Home minister: Govt to improve prison-private sector collaboration to tackle overcrowding

Home Minister Tan Sri Muhyiddin Yassin said community rehabilitation like the CSI will not only reduce prison management expenditures and overcrowding issues, but  also involve the community at large in the rehabilitation process of prisoners. — Picture by Hari Anggara
Home Minister Tan Sri Muhyiddin Yassin said community rehabilitation like the CSI will not only reduce prison management expenditures and overcrowding issues, but also involve the community at large in the rehabilitation process of prisoners. — Picture by Hari Anggara

KAJANG, Aug 2 — The Home Ministry is looking to further enhance the Prison Department's existing Corporate Smart Internship (CSI) programme to better improve parolees' reintegration into society and tackle prison overcrowding, as part of the government's ongoing prison reforms.

Home Minister Tan Sri Muhyiddin Yassin said community rehabilitation like the CSI will not only reduce prison management expenditures and overcrowding issues, but more importantly, also involve the community at large in the rehabilitation process of prisoners.

“This will help the overcrowding problem in Malaysia and this is important because we have prisons with 70,000 occupants meant for 50,000 people.

“So with this ongoing CSI scheme, we are hopeful that the corporate sector can share the responsibility of our burden together,” he said during a press conference at the Malaysia Prison Department headquarters here.

He said the government aimed to achieve its goal of having two-thirds of convicts undergoing rehabilitation within the community by 2030.

“Rehabilitation programme outside of prison walls involving the private sector through the CSI programme for parolees has a significant impact on them as they are able to secure a permanent job with their acquired skills when they are released,” he said.

Launched in 2016, the CSI is a collaboration between the Prison Department and the private sector to provide career training to parolee through theory and skill development in agriculture, manufacturing, industrial and service sectors.

According to statistics provided by the Prison Department, a total of 2,928 inmates have benefited from the CSI programme involving the participation of around 80 private companies nationwide since its inception.

Muhyiddin said around 39,000 inmates have benefited from alternative rehabilitation programme outside of prison with a recidivism rate of under 0.5 per cent.

He also acknowledged the small number of corporate participants in the CSI programme, citing the lack of awareness among the larger corporate sector of the existence of the programme.

“Maybe the private sectors do not know that the government provides tax incentives for them.

“That’s why we did this event today to spread awareness to the public in the corporate sector to come forward and get involved,” he said.

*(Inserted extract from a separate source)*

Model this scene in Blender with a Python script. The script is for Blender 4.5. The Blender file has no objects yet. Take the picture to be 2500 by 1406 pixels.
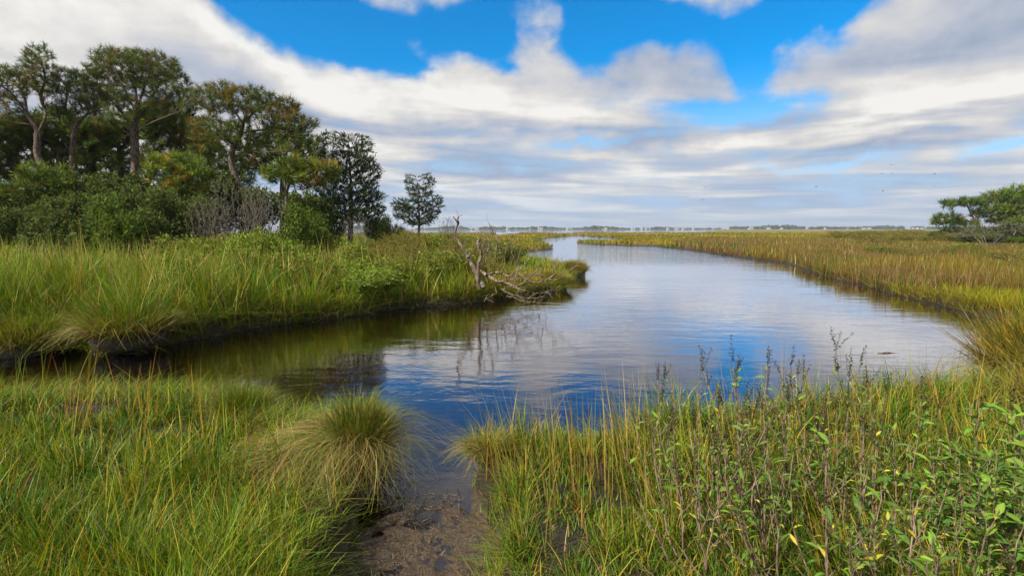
import bpy, math, random
import numpy as np
from math import radians, sin, cos, tan, atan2, pi, sqrt

# ------------------------------------------------------------------ camera, sky, sun, exposure
SC = bpy.context.scene
CAMZ = 1.9
F = 1250.0                       # focal length in photo pixels (photo 2500 x 1406)
HORIZON = 559.0
PITCH = math.atan((703 - HORIZON) / F)

cd = bpy.data.cameras.new("camera")
cam = bpy.data.objects.new("camera", cd)
SC.collection.objects.link(cam)
cam.location = (0, 0, CAMZ)
cam.rotation_euler = (pi / 2 - PITCH, 0, 0)
cd.sensor_width = 36
cd.lens = 18
cd.clip_start = 0.05
cd.clip_end = 30000
SC.camera = cam

SC.view_settings.view_transform = 'Standard'
SC.view_settings.look = 'None'
SC.view_settings.exposure = 0.56
SC.view_settings.gamma = 1.0
SC.cycles.max_bounces = 7
SC.cycles.diffuse_bounces = 3
SC.cycles.glossy_bounces = 3
SC.cycles.transmission_bounces = 5
SC.cycles.transparent_max_bounces = 12
SC.cycles.volume_bounces = 0
SC.cycles.caustics_reflective = False
SC.cycles.caustics_refractive = False
SC.cycles.use_denoising = True

SUN_EL = radians(42)
SUN_AZ = radians(-127)           # compass style, from +Y towards +X: sun is to the left and a little behind
SUN_STRENGTH = 5.0
sd = bpy.data.lights.new("sun", 'SUN')
sd.energy = SUN_STRENGTH
sd.angle = radians(1.5)
sd.color = (1.0, 0.93, 0.80)
sun = bpy.data.objects.new("sun", sd)
SC.collection.objects.link(sun)
sun.rotation_euler = (pi / 2 - SUN_EL, 0, -SUN_AZ + pi)
sun.location = (-30, -12, 40)


def direction(px, py):
    """world direction through a photo pixel, unnormalised"""
    a, b = (px - 1250) / F, -(py - 703) / F
    return np.array([a, cos(PITCH) + b * sin(PITCH), -sin(PITCH) + b * cos(PITCH)])


def P(px, py, Y):
    """world point seen at a photo pixel at forward distance Y"""
    d = direction(px, py)
    d = d * (Y / d[1])
    return np.array([d[0], d[1], CAMZ + d[2]])


def W(px, py, z=0.0):
    """world xy where the ray through a pixel meets height z"""
    d = direction(px, py)
    t = (z - CAMZ) / d[2]
    return (d[0] * t, d[1] * t)


def azel(px, py):
    d = direction(px, py)
    return np.array([atan2(d[0], d[1]), math.asin(d[2] / np.linalg.norm(d))])


class NT:
    def __init__(self, tree):
        self.t = tree
        tree.nodes.clear()

    def n(self, kind, ins=None, **props):
        nd = self.t.nodes.new(kind)
        for k, v in props.items():
            setattr(nd, k, v)
        if ins:
            for k, v in ins.items():
                s = nd.inputs[k]
                if isinstance(v, bpy.types.NodeSocket):
                    self.t.links.new(v, s)
                else:
                    s.default_value = v
        return nd

    def m(self, op, a, b=None, c=None, clamp=False):
        ins = {0: a}
        if b is not None:
            ins[1] = b
        if c is not None:
            ins[2] = c
        return self.n('ShaderNodeMath', ins, operation=op, use_clamp=clamp).outputs[0]

    def ss(self, v, lo, hi, a=0.0, b=1.0):
        return self.n('ShaderNodeMapRange', {0: v, 1: lo, 2: hi, 3: a, 4: b}, interpolation_type='SMOOTHSTEP').outputs[0]

    def mix(self, f, a, b):
        nd = self.t.nodes.new('ShaderNodeMix')
        nd.data_type = 'RGBA'
        for i, v in ((0, f), (6, a), (7, b)):
            if isinstance(v, bpy.types.NodeSocket):
                self.t.links.new(v, nd.inputs[i])
            else:
                nd.inputs[i].default_value = v
        return nd.outputs[2]

    def noise(self, vec, scale, detail=4, rough=0.5, dist=0.0, out='Fac', dim='3D'):
        nd = self.n('ShaderNodeTexNoise', {'Vector': vec, 'Scale': scale, 'Detail': detail, 'Roughness': rough, 'Distortion': dist}, noise_dimensions=dim)
        return nd.outputs[out]


def build_world():
    w = bpy.data.worlds.new("World")
    SC.world = w
    w.use_nodes = True
    t = NT(w.node_tree)
    tc = t.n('ShaderNodeTexCoord').outputs['Generated']
    sep = t.n('ShaderNodeSeparateXYZ', {0: tc})
    x, y, z = sep.outputs
    az = t.m('ARCTAN2', x, y)
    el = t.m('ARCSINE', z)
    ae = t.n('ShaderNodeCombineXYZ', {0: az, 1: el, 2: 0.0}).outputs[0]
    # low-frequency warp so that no edge is a clean ellipse
    wn = t.n('ShaderNodeTexNoise', {'Vector': ae, 'Scale': 5.0, 'Detail': 5.0, 'Roughness': 0.55}, noise_dimensions='3D').outputs['Color']
    wv = t.n('ShaderNodeVectorMath', {0: wn, 1: (0.5, 0.5, 0.5)}, operation='SUBTRACT').outputs[0]
    wv = t.n('ShaderNodeVectorMath', {0: wv, 1: (0.22, 0.12, 0.0)}, operation='MULTIPLY').outputs[0]
    aw = t.n('ShaderNodeVectorMath', {0: ae, 1: wv}, operation='ADD').outputs[0]
    zz = t.m('ADD', t.m('MAXIMUM', z, 0.0), 0.085)
    pc = t.n('ShaderNodeCombineXYZ', {0: t.m('MULTIPLY', t.m('DIVIDE', x, zz), 0.42), 1: t.m('DIVIDE', y, zz), 2: 0.0}).outputs[0]
    # streaks run a little uphill to the right in the picture: rotate the plane
    pc = t.n('ShaderNodeMapping', {'Vector': pc, 'Rotation': (0, 0, radians(7))}).outputs[0]

    def blob(px, py, rx, ry, rot, amp, acc, base=aw):
        c = azel(px, py)
        r = radians(rot)
        a1 = azel(px + cos(r) * rx, py - sin(r) * rx) - c
        a2 = azel(px + sin(r) * ry, py + cos(r) * ry) - c
        mp = t.n('ShaderNodeMapping', {'Vector': base, 'Location': (c[0], c[1], 0), 'Rotation': (0, 0, atan2(a1[1], a1[0])),
                 'Scale': (float(np.linalg.norm(a1)), float(np.linalg.norm(a2)), 1)}, vector_type='TEXTURE').outputs[0]
        d = t.n('ShaderNodeVectorMath', {0: mp, 1: mp}, operation='DOT_PRODUCT').outputs['Value']
        e = t.m('EXPONENT', t.m('MULTIPLY', d, -1.0))
        return t.m('MULTIPLY_ADD', e, amp, acc)

    n1 = t.noise(pc, 0.75, 5, 0.5, 0.5)
    n2 = t.noise(t.n('ShaderNodeMapping', {'Vector': ae, 'Rotation': (0, 0, radians(-14)), 'Scale': (1, 1.5, 1)}).outputs[0], 8.0, 8, 0.60, 0.15)
    n3 = t.noise(pc, 2.1, 4, 0.5, 0.7)
    wq = t.m('ADD', t.m('DIVIDE', 1.0, t.m('ADD', t.m('MAXIMUM', z, 0.0), 0.11)), t.m('MULTIPLY', az, -0.9))
    bv = t.n('ShaderNodeCombineXYZ', {0: t.m('MULTIPLY', az, t.m('MULTIPLY_ADD', wq, 0.35, 0.6)), 1: wq, 2: 0.0}).outputs[0]
    n4 = t.noise(bv, 1.25, 4, 0.5, 0.6)
    nn = t.m('ADD', t.m('MULTIPLY', t.m('SUBTRACT', n1, 0.5), 0.9), t.m('MULTIPLY', t.m('SUBTRACT', n2, 0.5), 1.0))
    nn = t.m('MULTIPLY_ADD', t.m('SUBTRACT', n3, 0.5), 0.45, nn)
    cov = t.m('ADD', nn, 0.84)
    for b in [(690, -30, 170, 95, -30, -1.0), (830, 95, 190, 75, -28, -1.15), (1060, 60, 130, 75, 0, -.55), (1130, 95, 120, 45, 10, -.55),
              (930, 150, 120, 40, -15, -.45), (985, 105, 55, 40, 60, .28), (1180, 20, 420, 90, 0, -.28), (1215, 75, 70, 75, 0, -.42), (1350, -15, 110, 38, 0, -.55), (1315, 50, 38, 80, -20, .24), (1080, 0, 150, 26, 4, .25),
              (1250, 155, 60, 22, 0, -.45), (1420, 120, 60, 70, -10, -.5), (1500, 45, 130, 60, 5, -1.0), (1700, 50, 200, 52, 6, -.85), (1560, 190, 130, 60, -12, .25),
              (1900, 95, 95, 70, 35, -1.0), (1990, 20, 150, 40, 22, -1.0), (1840, 180, 60, 50, 40, -.55), (1820, 262, 210, 26, 4, -.65),
              (1730, 300, 110, 32, 0, -.25), (2450, 342, 90, 15, 8, -.62), (1460, 350, 120, 12, 4, -.4), (2000, 390, 200, 9, 5, -.35), (250, 60, 400, 200, 0, .4), (600, 250, 300, 60, -25, .3),
              (1150, 250, 260, 60, -5, .5), (2250, 120, 300, 90, 22, .6), (2300, 270, 300, 40, 8, .4), (1300, -330, 800, 170, 0, .5)]:
        cov = blob(*b, cov)
    cov = t.m('MULTIPLY_ADD', t.m('MULTIPLY', t.m('SUBTRACT', n4, 0.5), t.ss(el, 0.36, 0.18)), 0.9, cov)
    cover = t.ss(cov, 0.30, 0.93)
    # how bright the cloud is where there is one
    lum = t.m('MULTIPLY_ADD', t.m('SUBTRACT', n1, 0.5), 0.7, 0.55)
    lum = t.m('MULTIPLY_ADD', t.m('MULTIPLY', t.m('SUBTRACT', n4, 0.5), t.ss(el, 0.32, 0.16)), 3.4, lum)
    lum = t.m('MULTIPLY_ADD', t.m('SUBTRACT', n3, 0.5), 0.6, lum)
    lum = t.m('MULTIPLY_ADD', t.m('SUBTRACT', n2, 0.5), 1.1, lum)
    for b in [(150, 80, 480, 160, 0, .4), (620, 130, 170, 30, -32, .45), (560, 215, 200, 45, -25, -.2), (1120, 250, 260, 55, -4, .42), (1420, 280, 230, 40, 6, .3),
              (1450, 160, 160, 70, 0, -.18), (1700, 150, 130, 70, 0, -.2), (2150, 200, 330, 60, 10, -.16), (2250, 60, 300, 90, 20, -.12), (2080, 70, 200, 60, 20, .15),
              (2150, 275, 420, 26, 8, .45), (1780, 320, 250, 20, 8, -.30), (2100, 345, 420, 12, 6, -.28), (1350, 345, 300, 22, 0, -.28), (1700, 375, 300, 18, 7, .28),
              (1000, 330, 200, 40, 0, -.12), (1950, 400, 180, 16, 0, .28), (1100, 420, 250, 14, 0, -.15), (2470, 60, 130, 200, 0, -.18), (850, 300, 120, 50, -20, .12)]:
        lum = blob(*b, lum)
    cr = t.n('ShaderNodeValToRGB', {0: lum})
    e = cr.color_ramp.elements
    e[0].position, e[0].color = 0.12, (0.33, 0.40, 0.53, 1)
    e[1].position, e[1].color = 1.0, (0.88, 0.865, 0.83, 1)
    k = e.new(0.45); k.color = (0.50, 0.53, 0.61, 1)
    k = e.new(0.72); k.color = (0.68, 0.67, 0.66, 1)
    ccol = cr.outputs[0]
    # low clouds are seen through more air
    low = t.ss(el, 0.0, 0.14, 0.55, 0.0)
    ccol = t.mix(low, ccol, (0.40, 0.54, 0.74, 1))
    sky = t.n('ShaderNodeTexSky', sky_type='NISHITA')
    sky.sun_disc = False
    sky.sun_elevation = SUN_EL
    sky.sun_rotation = SUN_AZ
    sky.air_density = 1.0
    sky.dust_density = 0.3
    sky.ozone_density = 2.0
    hs = t.n('ShaderNodeHueSaturation', {'Saturation': 1.68, 'Value': 1.25, 'Hue': 0.500, 'Color': sky.outputs[0]}).outputs[0]
    hs = t.mix(t.ss(el, 0.02, 0.30, 1.0, 0.0), hs, (2.9, 4.3, 6.3, 1))
    ccol = t.n('ShaderNodeVectorMath', {0: ccol, 1: (7.15, 7.15, 7.15)}, operation='MULTIPLY').outputs[0]
    col = t.mix(cover, hs, ccol)
    bg = t.n('ShaderNodeBackground', {'Color': col, 'Strength': 0.1})
    out = t.n('ShaderNodeOutputWorld', {'Surface': bg.outputs[0]})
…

Muhyiddin said the CSI was an effort to reform prisons, whereby the concept of rehabilitation will be further enhanced to discourage inmates from re-offending.

“We must look further to the future where every individual including inmates and former inmates have an important role to play in contributing to the country's development.

“We are hopeful that reforms in the prison system will further benefit the shaping, nurturing and educating of inmates so that they may live a new life when they are released,” he said in his speech.